The Ghana Standards Authority has revealed plans to sanction and apprehend traders who were found culpable for selling substandard electrical products on the market.

The move according to the Authority is necessary to curb the menace of substandard electrical products being sold on the Ghanaian market.

Director of the Ghana Standards Authority, Professor Alex Dodoo speaking with journalists in Accra said, a swoop exercise to rid of the substandard electrical products on the market, will commence from next week across the country.

“From next week, we are going around the country, and the first thing GSA wants to do is to make a business suite, our job is to facilitate business not to be a barrier to your business. Government interest is to help businesses so that you make your profit quickly, any delay from myself or staff is bad for business and bad for Ghana and please if that happens let us know because as a country if we don’t apply the necessary sanctions because as a country if our businessmen,” the GSA Director-General explained.

“We are starting what we call electro vigilance, we are vigilant on all electrical goods, we have even built West Africa’s first air conditioning lab so that AC’s freezers and refrigerators can be tested, it is yet to be inaugurated but it is open for business,” he added.

Professor Dodoo revealed this when the Traders Advocacy Group Ghana (TAGG) paid a courtesy call on him.
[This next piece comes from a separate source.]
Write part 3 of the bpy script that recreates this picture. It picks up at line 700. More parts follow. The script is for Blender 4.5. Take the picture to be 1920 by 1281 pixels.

The GSA Director-General further said the members of the TAGG will join personnel from his outfit to conduct the swoop exercise in the markets.

“We will also go with you [TAGG] on our market surveillance, we don’t want the surveillance to be like a policeman catching a thief but rather traders and government working to make sure that the rules are the same that traders that are doing good business will have their business protected and those doing business which is not legal will not have a place to operate in Ghana,” he pointed.

The issue of substandard electrical products on the market has been worrying. In 2018, it was discovered that about 96 percent of electrical products sold on the Ghanaian market were below standards.